C’est assez simple, car Bulgari est historiquement un joaillier. Nos créations se répartissent en trois pôles : Le Magnifiche rassemble des pièces extraordinaires de haute joaillerie que nous exposons par exemple ici à Capri, en parallèle, chaque année, nous suivons un thème majeur comme par exemple Cinemagia en 2019, dévoilé pour la première fois lors de l’événement de Capri et finalement notre troisième axe de création se compose des collections que nous appelons nos signes : Diva, Fiorever, Serpenti etc. En conséquence, la montre joaillière répond à cette même logique, car nous développons aussi des pièces uniques, telles que des manchettes en saphir baguette avec montre à secrets ou avec des pièces de monnaie deux fois millénaires comme celle de Constantin, exactement comme Le Magnifiche. Et naturellement, nous déclinons nos signes iconiques tels que Diva ou Serpenti en montres joaillières, avec certainement un focus important sur Fiorever très prochainement.

Interview de Jean-Christophe Babin

Quelle est la plus belle des reconnaissances sur ce segment ?
À Capri, lorsque nous avons dévoilé à nos meilleurs clients les nouveautés de haute joaillerie, il se trouve que la première pièce qui s’est vendue était justement une montre joaillière : une montre secrète Serpenti manchette.

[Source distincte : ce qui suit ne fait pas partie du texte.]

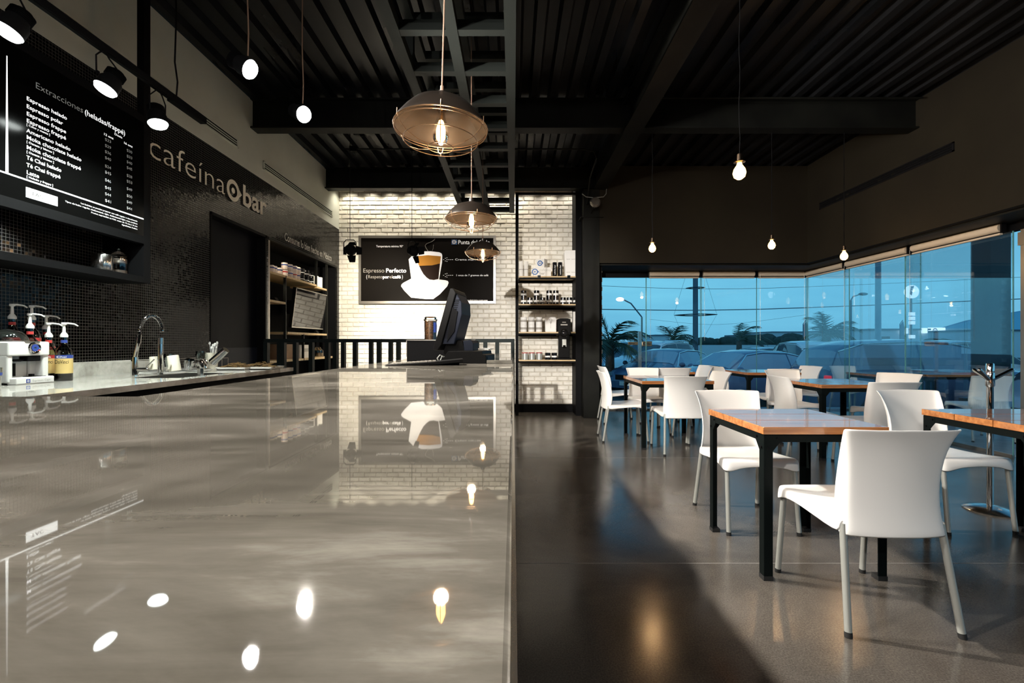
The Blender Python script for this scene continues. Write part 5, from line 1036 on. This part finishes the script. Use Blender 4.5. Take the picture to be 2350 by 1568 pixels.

C’est extrêmement appréciable d’être reconnu sur ce créneau pour son savoir-faire horloger lorsqu’il est mis en scène par un vrai joaillier.

Le groupe LVMH a annoncé organiser son salon horloger début 2020 dans votre hôtel Bulgari de Dubai. Qu’est-ce qui a motivé ce choix ?
Comme nous l’avons annoncé avec Stéphane Bianchi, l’agenda 2020 avec les 2 salons que sont Genève et Baselworld organisés fin avril-début mai, ne convient pas du tout : ils sont beaucoup trop tard pour les clients. Imaginez : la moitié de l’année est déjà passée ! Telle est la raison pour laquelle nous avons décidé de combler l’espace laissé libre en janvier par notre pré-Bâle que nous organisions à Genève en parallèle au SIHH. Cet événement regroupant les 4 Maisons LVMH va permettre à nos partenaires de planifier l’année de manière optimale, alors que les médias pourront découvrir un ensemble impactant de nouveautés. Ceci dit, les 4 Maisons seront présentes à Baselworld en mai également comme déjà mentionné.